■ **Dataset rows**
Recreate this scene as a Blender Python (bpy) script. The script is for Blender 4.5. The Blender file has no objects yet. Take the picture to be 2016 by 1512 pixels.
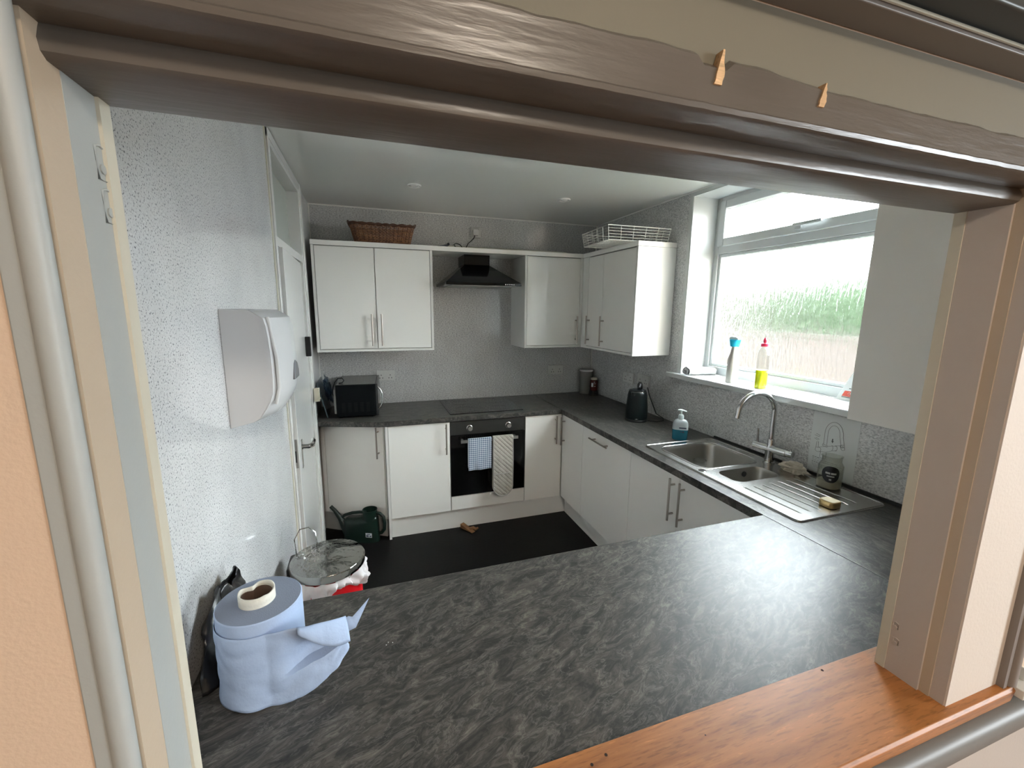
import bpy, bmesh, math, random
from mathutils import Vector, Matrix, noise
random.seed(7)
S = bpy.context.scene
COL = S.collection
PI = math.pi
# ------------------------------------------------------------------ camera
def look(cx, cy, cz, yaw, pitch, roll, fpx):
    ya, pi_, ro = map(math.radians, (yaw, pitch, roll))
    f = Vector((math.sin(ya)*math.cos(pi_), math.cos(ya)*math.cos(pi_), math.sin(pi_)))
    r = Vector((math.cos(ya), -math.sin(ya), 0)); u = r.cross(f)
    R = r*math.cos(ro)+u*math.sin(ro); U = -r*math.sin(ro)+u*math.cos(ro)
    cd = bpy.data.cameras.new('camera'); co = bpy.data.objects.new('camera', cd); COL.objects.link(co)
    cd.sensor_width = 36; cd.lens = fpx/2016*36; cd.clip_start = .01; cd.clip_end = 200
    m = Matrix((( R.x, U.x, -f.x, cx), (R.y, U.y, -f.y, cy), (R.z, U.z, -f.z, cz), (0, 0, 0, 1)))
    co.matrix_world = m
    S.camera = co
look(.3907, -3.6813, 1.7027, 18.5483, -9.9544, .5166, 836.89)
# ------------------------------------------------------------------ light
S.view_settings.view_transform = 'Standard'; S.view_settings.look = 'None'
S.view_settings.gamma = 1; S.view_settings.use_curve_mapping = False
S.view_settings.exposure = 2.62
w = bpy.data.worlds.new('overcast_sky'); S.world = w; w.use_nodes = True
nt = w.node_tree; bg = nt.nodes['Background']
tc = nt.nodes.new('ShaderNodeTexCoord'); sp = nt.nodes.new('ShaderNodeSeparateXYZ'); cr = nt.nodes.new('ShaderNodeValToRGB')
nt.links.new(tc.outputs['Generated'], sp.inputs[0]); nt.links.new(sp.outputs['Z'], cr.inputs[0]); nt.links.new(cr.outputs[0], bg.inputs[0])
cr.color_ramp.elements[0].color = (.62, .68, .72, 1); cr.color_ramp.elements[0].position = -.0
cr.color_ramp.elements[1].color = (.86, .95, 1, 1); cr.color_ramp.elements[1].position = .5
bg.inputs[1].default_value = 7.0
def area(name, loc, rot, sx, sy, energy=0, color=(1, 1, 1), portal=False):
    l = bpy.data.lights.new(name, 'AREA'); l.shape = 'RECTANGLE'; l.size = sx; l.size_y = sy; l.energy = energy; l.color = color
    o = bpy.data.objects.new(name, l); COL.objects.link(o); o.location = loc; o.rotation_euler = rot
    if portal: l.cycles.is_portal = True
    return o
area('window_daylight_portal', (2.75, -1.88, 1.86), (0, PI/2, 0), 1.25, 1.3, 1, portal=True)
area('hall_daylight_portal', (4.28, -5.6, 1.55), (0, PI/2, 0), 1.3, 1.4, 1, portal=True)
try:
    S.cycles.use_denoising = True; S.cycles.denoiser = 'OPENIMAGEDENOISE'
    S.cycles.max_bounces = 10; S.cycles.diffuse_bounces = 5; S.cycles.glossy_bounces = 4; S.cycles.transmission_bounces = 8
    S.cycles.transparent_max_bounces = 12; S.cycles.sample_clamp_indirect = 6; S.cycles.blur_glossy = .5
except Exception: pass
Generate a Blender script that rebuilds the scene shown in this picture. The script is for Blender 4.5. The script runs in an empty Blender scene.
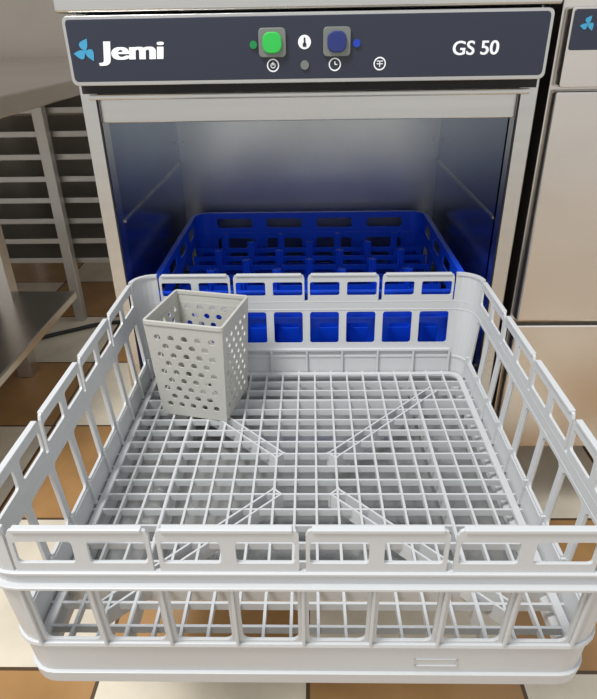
import bpy, math
from math import sin, cos, pi, sqrt
from mathutils import Matrix, Vector
S=bpy.context.scene
S.view_settings.view_transform='Standard'
Z0=0.5
def lin(c):
    return tuple(((x/255)/12.92 if x/255<=.04045 else ((x/255+.055)/1.055)**2.4) for x in c)+(1,)
# ---------------- materials
def mat(name,rgb,rough=.5,metal=0,bump=0,bscale=200,stretch=(1,1,1),var=0,emit=0,spec=.5,coat=0,vscale=3,vstretch=None):
    m=bpy.data.materials.new(name);m.use_nodes=True;t=m.node_tree;N=t.nodes;L=t.links
    b=[n for n in N if n.type=='BSDF_PRINCIPLED'][0]
    c=lin(rgb)
    b.inputs['Base Color'].default_value=c;b.inputs['Roughness'].default_value=rough;b.inputs['Metallic'].default_value=metal
    b.inputs['Specular IOR Level'].default_value=spec;b.inputs['Coat Weight'].default_value=coat
    tc=N.new('ShaderNodeTexCoord')
    if var:
        mp=N.new('ShaderNodeMapping');mp.inputs['Scale'].default_value=vstretch or stretch;L.new(tc.outputs['Object'],mp.inputs[0])
        nz=N.new('ShaderNodeTexNoise');nz.inputs['Scale'].default_value=vscale;nz.inputs['Detail'].default_value=4;L.new(mp.outputs[0],nz.inputs[0])
        r=N.new('ShaderNodeMapRange');r.inputs[1].default_value=.3;r.inputs[2].default_value=.7;r.inputs[3].default_value=1-var;r.inputs[4].default_value=1+var
        L.new(nz.outputs[0],r.inputs[0])
        mx=N.new('ShaderNodeVectorMath');mx.operation='SCALE';mx.inputs[0].default_value=c[:3];L.new(r.outputs[0],mx.inputs['Scale'])
        L.new(mx.outputs[0],b.inputs['Base Color'])
    if bump:
        mp=N.new('ShaderNodeMapping');mp.inputs['Scale'].default_value=stretch;L.new(tc.outputs['Object'],mp.inputs[0])
        nz=N.new('ShaderNodeTexNoise');nz.inputs['Scale'].default_value=bscale;nz.inputs['Detail'].default_value=3;L.new(mp.outputs[0],nz.inputs[0])
        bp=N.new('ShaderNodeBump');bp.inputs['Strength'].default_value=bump;bp.inputs['Distance'].default_value=.002
        L.new(nz.outputs[0],bp.inputs['Height']);L.new(bp.outputs[0],b.inputs['Normal'])
    if emit:
        b.inputs['Emission Color'].default_value=c;b.inputs['Emission Strength'].default_value=emit
    return m
M_gray=mat('gray_polypropylene',(197,199,200),.36,var=.02)
M_bask=mat('basket_polypropylene',(190,189,182),.5,var=.03)
M_blue=mat('blue_polypropylene',(14,74,222),.35)
M_steel=mat('brushed_steel',(204,204,202),.25,1,bump=.05,bscale=60,stretch=(1,1,30),var=.04)
M_steelR=mat('brushed_steel_warm',(216,211,205),.24,1,bump=.05,bscale=90,stretch=(1,1,40),var=.10,vscale=2.2,vstretch=(1,1,1.5))  # broad tone noise in the base colour imitates soft reflections
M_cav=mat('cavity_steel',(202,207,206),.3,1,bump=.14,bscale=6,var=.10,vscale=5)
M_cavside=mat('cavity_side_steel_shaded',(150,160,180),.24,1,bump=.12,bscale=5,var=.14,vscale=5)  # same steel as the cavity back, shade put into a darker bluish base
M_dark=mat('dark_rubber_and_shade',(22,22,24),.6)  # rubber feet and seal, also the painted shade strip in the header
M_panel=mat('control_panel_film',(38,44,60),.35,var=.03)
M_white=mat('white_print',(235,238,240),.5,emit=.1)
M_logo=mat('blue_print',(60,150,190),.5)
M_green=mat('green_button',(40,175,70),.35,emit=.15)
M_bbtn=mat('blue_button',(30,45,110),.35)
M_bez=mat('button_bezel',(120,125,120),.35,.3)
M_ledg=mat('green_led',(20,130,70),.2)
M_ledb=mat('blue_led',(20,60,170),.2)
M_tab=mat('table_steel',(200,196,190),.30,1,bump=.05,bscale=20,var=.1)
M_tray=mat('tray_aluminium',(185,183,178),.35,.7)
M_wall=mat('plaster_wall',(150,142,132),.8,var=.06)
M_cable=mat('black_cable',(25,26,28),.5)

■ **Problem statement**
Report only the count of lines that include the string "bump".

■ **Answer to this problem**
8